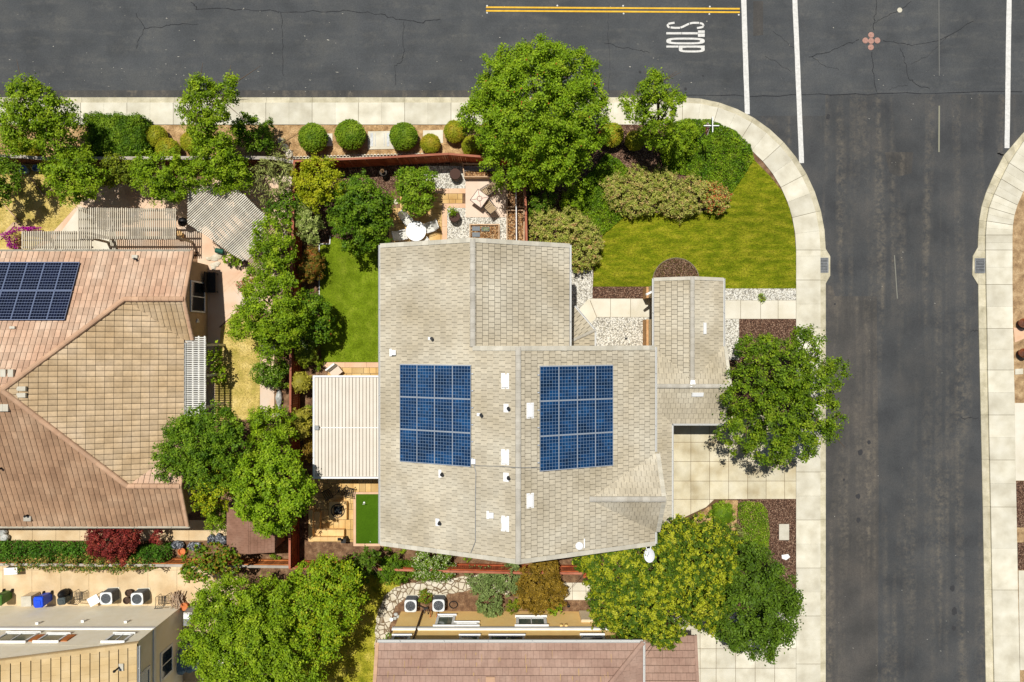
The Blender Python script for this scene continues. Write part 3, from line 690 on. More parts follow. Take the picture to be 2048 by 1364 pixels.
# lots ---------------------------------------------------------------
lot = [(-900, 249.5), (1365, 249.5)] + [(1365 + 227 * math.sin(math.pi / 2 * i / 12), 500 - 250.5 * math.cos(math.pi / 2 * i / 12)) for i in range(1, 13)] + [(1592, 3000), (-900, 3000)]
mb = MB(); qq = px2(lot)[::-1]; mb.prism(qq, -0.35, -0.03); tag(mb.build('garden_soil', m_bed), kind='structure')
mb = MB(); qq = px2(I2 + [(2700, 1600), (2700, 130)]); mb.prism(qq, -0.35, -0.03); tag(mb.build('verge_soil', m_soil), kind='structure')
Z = [0.0]
def zz():
    Z[0] += 0.0005; return 0.004 + Z[0]
sheet('planting_strip', [(-300, 250), (930, 250), (960, 345), (-300, 330)], -0.012, m_mulch_tan)
sheet('mulch_bed', [(930, 250), (1365, 250), (1400, 260), (1440, 420), (1200, 470), (1130, 545), (1050, 545), (1050, 345), (960, 345)], -0.008, m_mulch)
LAWN = [(1507, 318), (1541, 353), (1565, 383), (1580, 418), (1588, 458), (1592, 500), (1592, 577), (1446, 577), (1402, 572), (1300, 573), (1186, 573), (1188, 530), (1196, 490), (1210, 462), (1240, 436), (1290, 425), (1360, 425), (1430, 420), (1462, 388), (1480, 350)]
sheet('front_lawn', LAWN, 0.0, m_lawn)
n = 24
HC = [(1352 + 46.5 * math.cos(math.pi * i / n), 562 - 46 * math.sin(math.pi * i / n)) for i in range(n + 1)]
sheet('mulch_bed', [(1399, 573)] + HC + [(1306, 573)], 0.012, m_mulch)
mb = MB()
for i in range(n):
    a, b = P(*HC[i]), P(*HC[i + 1]); mb.bar((a.x, a.y, 0.02), (b.x, b.y, 0.02), 0.05, 0.05)
tag(mb.build('edging_strip', m_jointg, None, tuple(P(1352, 562))), 'curved grey edging round the half round mulch bed', 'lawn edging')
sheet('mulch_bed', [(1185, 574), (1306, 574), (1306, 597), (1185, 597)], 0.006, m_mulch)
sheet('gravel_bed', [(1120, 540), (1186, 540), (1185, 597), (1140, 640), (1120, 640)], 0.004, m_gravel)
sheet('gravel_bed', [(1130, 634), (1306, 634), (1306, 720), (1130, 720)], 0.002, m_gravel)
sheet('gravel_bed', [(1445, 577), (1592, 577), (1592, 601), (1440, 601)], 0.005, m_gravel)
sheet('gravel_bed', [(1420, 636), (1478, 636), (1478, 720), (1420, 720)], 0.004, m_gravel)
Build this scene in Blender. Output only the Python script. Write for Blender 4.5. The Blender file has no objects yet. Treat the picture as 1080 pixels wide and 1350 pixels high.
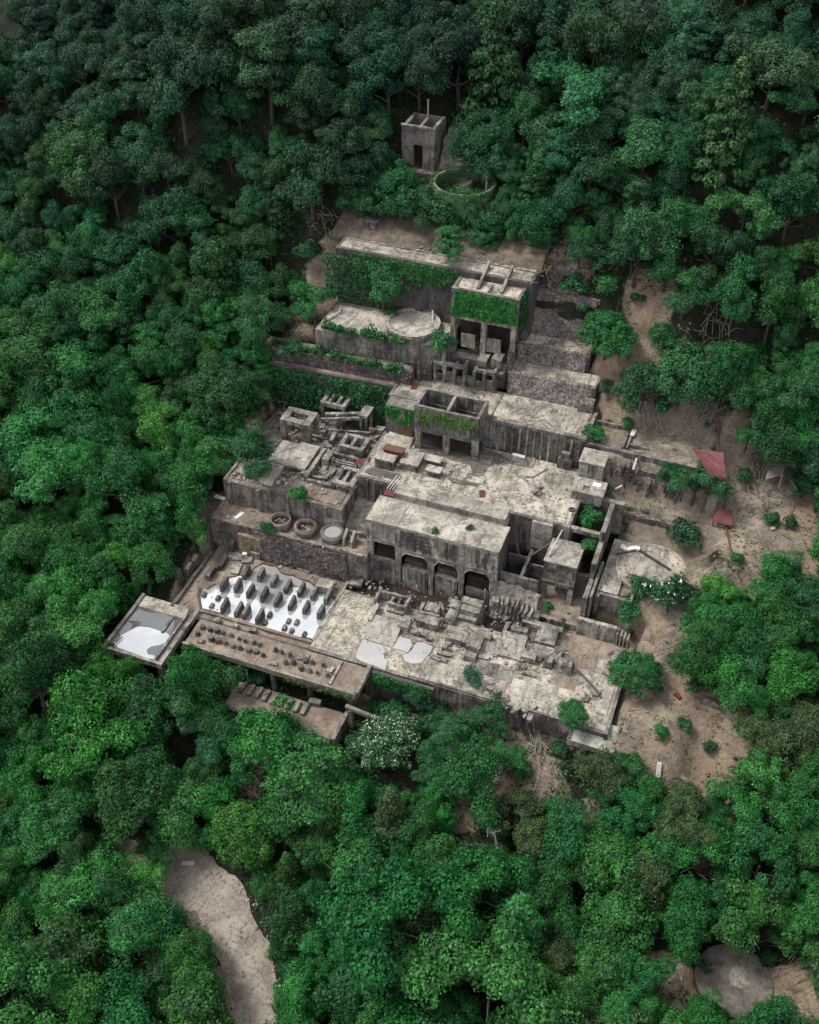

- - -

= Directions for this task =
Write out the full listing verbatim, excluding its pictures.

= Answer below =
The Blender Python script for this scene continues. Write part 3, from line 690 on. More parts follow. Take the picture to be 2048 by 1364 pixels.
# lots ---------------------------------------------------------------
lot = [(-900, 249.5), (1365, 249.5)] + [(1365 + 227 * math.sin(math.pi / 2 * i / 12), 500 - 250.5 * math.cos(math.pi / 2 * i / 12)) for i in range(1, 13)] + [(1592, 3000), (-900, 3000)]
mb = MB(); qq = px2(lot)[::-1]; mb.prism(qq, -0.35, -0.03); tag(mb.build('garden_soil', m_bed), kind='structure')
mb = MB(); qq = px2(I2 + [(2700, 1600), (2700, 130)]); mb.prism(qq, -0.35, -0.03); tag(mb.build('verge_soil', m_soil), kind='structure')
Z = [0.0]
def zz():
    Z[0] += 0.0005; return 0.004 + Z[0]
sheet('planting_strip', [(-300, 250), (930, 250), (960, 345), (-300, 330)], -0.012, m_mulch_tan)
sheet('mulch_bed', [(930, 250), (1365, 250), (1400, 260), (1440, 420), (1200, 470), (1130, 545), (1050, 545), (1050, 345), (960, 345)], -0.008, m_mulch)
LAWN = [(1507, 318), (1541, 353), (1565, 383), (1580, 418), (1588, 458), (1592, 500), (1592, 577), (1446, 577), (1402, 572), (1300, 573), (1186, 573), (1188, 530), (1196, 490), (1210, 462), (1240, 436), (1290, 425), (1360, 425), (1430, 420), (1462, 388), (1480, 350)]
sheet('front_lawn', LAWN, 0.0, m_lawn)
n = 24
HC = [(1352 + 46.5 * math.cos(math.pi * i / n), 562 - 46 * math.sin(math.pi * i / n)) for i in range(n + 1)]
sheet('mulch_bed', [(1399, 573)] + HC + [(1306, 573)], 0.012, m_mulch)
mb = MB()
for i in range(n):
    a, b = P(*HC[i]), P(*HC[i + 1]); mb.bar((a.x, a.y, 0.02), (b.x, b.y, 0.02), 0.05, 0.05)
tag(mb.build('edging_strip', m_jointg, None, tuple(P(1352, 562))), 'curved grey edging round the half round mulch bed', 'lawn edging')
sheet('mulch_bed', [(1185, 574), (1306, 574), (1306, 597), (1185, 597)], 0.006, m_mulch)
sheet('gravel_bed', [(1120, 540), (1186, 540), (1185, 597), (1140, 640), (1120, 640)], 0.004, m_gravel)
sheet('gravel_bed', [(1130, 634), (1306, 634), (1306, 720), (1130, 720)], 0.002, m_gravel)
sheet('gravel_bed', [(1445, 577), (1592, 577), (1592, 601), (1440, 601)], 0.005, m_gravel)
sheet('gravel_bed', [(1420, 636), (1478, 636), (1478, 720), (1420, 720)], 0.004, m_gravel)
Build this scene in Blender. Output only the Python script. Write for Blender 4.5. The Blender file has no objects yet. Treat the picture as 1080 pixels wide and 1350 pixels high.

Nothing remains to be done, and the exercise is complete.